A few weeks ago, a rather large storm front moved through our area late one afternoon. I checked the local radar and saw that it extended several 100 kilometers east and west. Looking at it shift and change on the weather map, it started to take the shape of a rather large height map. I was then inspired to convert it to an actual map of a large island or continent. Many tutorials for making maps recommend using random clouds generated in PS or Gimp to create land masses. I don't know of any that suggest using actual radar maps from real clouds. The image I selected kind of looks like a rotated and reversed South America. Here's the original image that I chose to convert:
Radar Map.png
I then opened it up in Photoshop and converted it to a greyscale image and selected the red, yellow and green as separate layers. I then replaced the colors with vary shades of grey, red being near white and green been darker grey. I cleaned up the edges somewhat and blurred out any artifacts from the original radar map, such as placenames and roads. Here's the final greyscale image before I imported it into Wilbur:
Radar Map Pre Wilbur v2.png
Once in Wilbur I followed some of the Fun with Wilbur tutorials outlined on the Wilbur website. I added some noise (more noise in flat terrain to get the rivers to bend, twist and curve more), filled basins and added some blur before eroding the map a few times via precipitation and then incise flow.
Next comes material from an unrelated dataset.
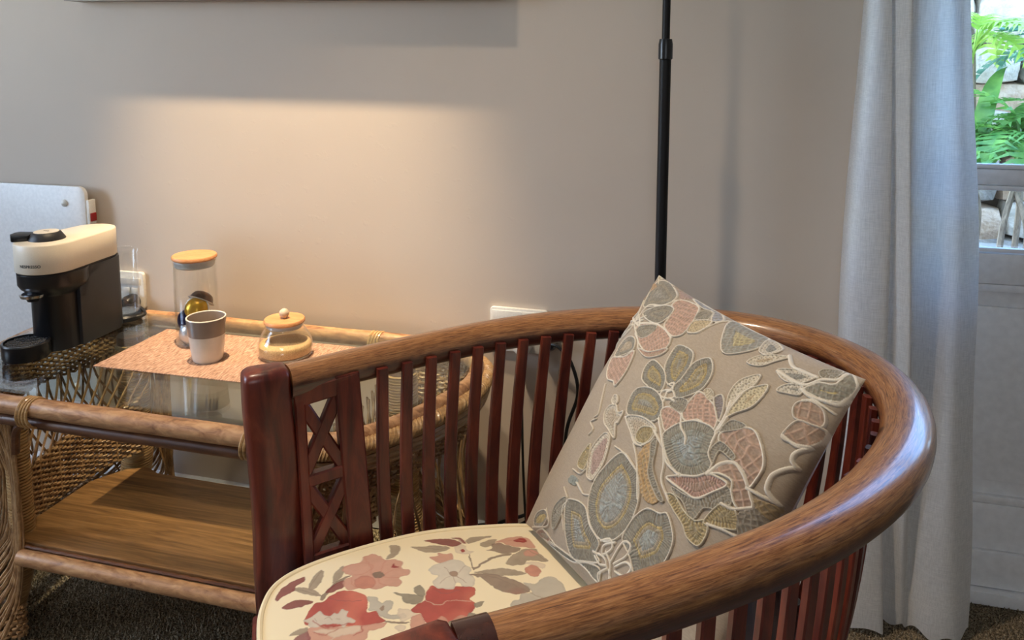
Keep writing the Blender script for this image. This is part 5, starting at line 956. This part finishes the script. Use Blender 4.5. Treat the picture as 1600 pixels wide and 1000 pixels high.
STROKES = [
 ('blush2', 0.0012, [(-0.205,0.0792), (-0.2075,0.0919), (-0.1986,0.1099), (-0.1838,0.1139), (-0.1747,0.0973), (-0.1796,0.0853)]),
 ('blush2', 0.0012, [(-0.1716,0.0813), (-0.1599,0.0765), (-0.1467,0.0805)]),
 ('blush2', 0.0012, [(-0.2178,0.1107), (-0.1965,0.1128), (-0.1636,0.1074)]),
 ('blush2', 0.0012, [(-0.1921,0.1359), (-0.1776,0.1257), (-0.1633,0.1192)]),
 ('blush2', 0.0012, [(-0.1603,0.1502), (-0.1621,0.1326), (-0.1568,0.1205)]),
 ('blush2', 0.0012, [(-0.1401,0.1386), (-0.1489,0.1246), (-0.1551,0.1182)]),
 ('blush2', 0.0012, [(-0.1305,0.1167), (-0.1421,0.1105), (-0.1557,0.1116)]),
 ('grey2', 0.0009, [(-0.1638,0.1126), (-0.1559,0.1168)]),
 ('grey2', 0.0009, [(-0.1593,0.1102), (-0.1644,0.117)]),
 ('redm', 0.0016, [(-0.115,0.0121), (-0.0952,0.0221), (-0.089,0.0386), (-0.0813,0.0577)]),
 ('maroon2', 0.0012, [(-0.1479,0.0421), (-0.1285,0.059), (-0.1183,0.0783)]),
 ('redm', 0.0014, [(-0.0944,0.01), (-0.0806,0.0184), (-0.082,0.0247), (-0.0827,0.0368)]),
 ('redm', 0.0014, [(-0.0622,0.049), (-0.0628,0.0613), (-0.071,0.0638)]),
 ('greyc', 0.001, [(-0.118,0.0158), (-0.1122,0.0174)]),
 ('greyc', 0.0012, [(-0.1095,0.0274), (-0.1095,0.032), (-0.1031,0.0348)]),
 ('greyc', 0.0012, [(-0.1024,0.0408), (-0.0982,0.0442)]),
 ('white2', 0.001, [(-0.0775,0.1512), (-0.061,0.1629), (-0.062,0.1783), (-0.0565,0.1912), (-0.0472,0.204)]),
 ('maroon2', 0.0012, [(-0.0944,0.1698), (-0.0782,0.1801), (-0.076,0.1998)]),
 ('greyc', 0.0009, [(-0.1158,0.2014), (-0.1313,0.2026)]),
 ('greyc', 0.0009, [(-0.1093,0.211), (-0.1206,0.2287)]),
 ('greyc', 0.0009, [(-0.1092,0.2003), (-0.1013,0.1829)]),
 ('greyc', 0.0009, [(-0.1046,0.209), (-0.0849,0.2143)]),
 ('greyc', 0.0009, [(-0.1069,0.2046), (-0.0916,0.2015)]),
 ('stem', 0.001, [(-0.0983,0.2348), (-0.0706,0.2576), (-0.0326,0.2774), (-0.0099,0.29)]),
 ('stem', 0.001, [(-0.2019,0.1871), (-0.1822,0.2091), (-0.1744,0.2283)]),
 ('blush2', 0.001, [(-0.1533,0.3112), (-0.1494,0.3251), (-0.1419,0.3331)]),
 ('stem', 0.001, [(-0.1157,0.3267), (-0.101,0.3304), (-0.0796,0.3357)]),
 ('white2', 0.0012, [(-0.2032,0.2387), (-0.1902,0.2505), (-0.1748,0.2513)]),
 ('stem', 0.0012, [(-0.1838,0.0256), (-0.2046,0.0405), (-0.2172,0.0503)]),
 ('stem', 0.0012, [(-0.1935,0.0071), (-0.174,0.0233), (-0.1546,0.0343)]),
]
# ------------------------------------------------------------------ printed seat cushion
PC = dict(red=(166, 64, 60), redm=(150, 52, 50), blush=(198, 148, 128), blush2=(192, 132, 112), white=(206, 196, 178), white2=(214, 196, 172), grey=(184, 176, 160), grey2=(132, 112, 96), greyc=(158, 132, 112), greyl=(142, 132, 114), leaf=(158, 142, 122), leaf2=(142, 122, 106), stem=(140, 122, 104), maroon=(132, 70, 68), maroon2=(142, 92, 90))
def print_dye(uv):
    col = np.tile(C3((238, 223, 188)), (len(uv), 1))
    wob = np.c_[vnoise(uv, 160, 1)-.5, vnoise(uv, 160, 2)-.5]*.0026+np.c_[vnoise(uv, 420, 3)-.5, vnoise(uv, 420, 4)-.5]*.0008
    q = uv+wob; tone = vnoise(uv, 70, 5)*.6+vnoise(uv, 190, 6)*.4
    for k, (st, pts) in enumerate(PRINT):
        poly = smooth_path(np.array(pts), max(24, len(pts)*5), closed=True); lo, hi = poly.min(0)-.004, poly.max(0)+.004
        sel = np.where(((q >= lo) & (q <= hi)).all(1))[0]
        if not len(sel): continue
        d, ins, _ = seg_dist(q[sel], poly); c = C3(PC[st]); w = np.clip(np.where(ins, d, -d)/.0009+.5, 0, 1)
        tn = tone[sel]; var = .86+.30*tn; edge = 1-.13*np.exp(-(d/.0016)**2)          # watercolour: mottled, darker at the rim
        if st in ('blush', 'white', 'white2', 'grey'): var = .93+.14*tn
        cc = c[None]*(var*edge)[:, None]
        if st == 'red': cc = cc+(C3((206, 110, 92))-c)[None]*np.clip(vnoise(uv[sel], 38, 9)*1.8-.75, 0, .8)[:, None]
        if st == 'leaf2': cc = cc+(C3((150, 96, 88))-c)[None]*np.clip(vnoise(uv[sel], 30, 12)*2-.9, 0, .8)[:, None]
        al = (w*(.93 if st not in ('white2',) else .8))[:, None]; col[sel] = col[sel]*(1-al)+cc*al
    for c_, w_, pts in STROKES:
        pl = smooth_path(np.array(pts), 14*len(pts)); lo, hi = pl.min(0)-.003, pl.max(0)+.003; sel = np.where(((q >= lo) & (q <= hi)).all(1))[0]
        if not len(sel): continue
        d, _, _ = seg_dist(q[sel], pl, closed=False); al = (.75*np.clip(1-d/w_, 0, 1)**.7*(.6+.5*tone[sel]))[:, None].clip(0, 1); col[sel] = col[sel]*(1-al)+C3(PC[c_])*al
    return col
def seat_outline(n):
    h = np.array([(0, -.064), (.12, -.052), (.185, -.036), (.226, -.006), (.244, .05), (.247, .14), (.238, .22), (.212, .30), (.175, .375), (.10, .455), (0, .49)])
    return smooth_path(np.vstack([h, (h[1:-1]*[-1, 1])[::-1]]), n, closed=True)
t = thing('seat_cushion', 'cream seat cushion printed with red and blush flowers in the armchair', 'cushion', (CX, CY, 0), CTH)
NA, NR = 860, 250; ol = seat_outline(NA); cc = np.array([0, .19]); rr = np.linspace(0, 1, NR+1)[1:]**.8
UV = cc+(ol[None]-cc)*rr[:, None, None]; zt_ = .446+.016*(1-rr**3.2)
TV = np.concatenate([UV, np.broadcast_to(zt_[:, None, None], (NR, NA, 1))], 2).reshape(-1, 3); TV = np.vstack([TV, [[cc[0], cc[1], .462]]])
ii = np.arange(NR-1)[:, None]*NA; jj = np.arange(NA)[None]; j2 = (jj+1) % NA
FQ = np.stack([ii+jj, ii+j2, ii+NA+j2, ii+NA+jj], -1).reshape(-1, 4).tolist()+[(NR*NA, int(j), int((j+1) % NA)) for j in range(NA)]
me = bpy.data.meshes.new('printed_top'); me.from_pydata(TV.tolist(), [], FQ); me.update()
dye = np.ones((len(TV), 4), np.float32); dye[:, :3] = print_dye(TV[:, :2]); me.color_attributes.new('dye', 'FLOAT_COLOR', 'POINT').data.foreach_set('color', dye.ravel())
M['print'] = attr_mat('printed_cotton', .8, .12, 900, .1); add('printed_top', me, M['print'], t, angle=180)
sb = MB(); zz = np.linspace(.443, .366, 10); o2 = seat_outline(160); c2 = o2-cc; ln = np.linalg.norm(c2, axis=1)[:, None]
sb.add(np.vstack([np.c_[cc+c2*(1+(.007*math.sin(math.pi*i/9)-.002)/ln), np.full(160, z_)] for i, z_ in enumerate(zz)]), [(i*160+j, i*160+(j+1) % 160, (i+1)*160+(j+1) % 160, (i+1)*160+j) for i in range(9) for j in range(160)]+[tuple(range(9*160, 10*160))])
M['plain_cotton'] = plain('cream_cotton', rgb(226, 218, 204), .85, bump=.12, bscale=900)
add('side_band', sb, M['plain_cotton'], t)
for zp in (.4455, .3685):
    pm = mk_mesh('piping', *tube(np.c_[seat_outline(420), np.full(420, zp)], .0042, 8, closed=True)); pd = np.ones((len(pm.vertices), 4), np.float32)
    pd[:, :3] = print_dye(np.array([v.co[:2] for v in pm.vertices])*.97) if zp > .4 else C3((226, 218, 204)); pm.color_attributes.new('dye', 'FLOAT_COLOR', 'POINT').data.foreach_set('color', pd.ravel())
    add('piping', pm, M['print'], t)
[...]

I did the incise flow about twice, the first time to define the main river valleys and flatten out the coastal plains. I also resampled the image and doubled the image size to provide some greater detail. Here's the end result:
Radar Map Post Wilbur TextMap v3.png
I guess I should label it at some point, but I wanted to get this out there before then. It might take me some time to complete that. I still have a WIP map from February on here some place.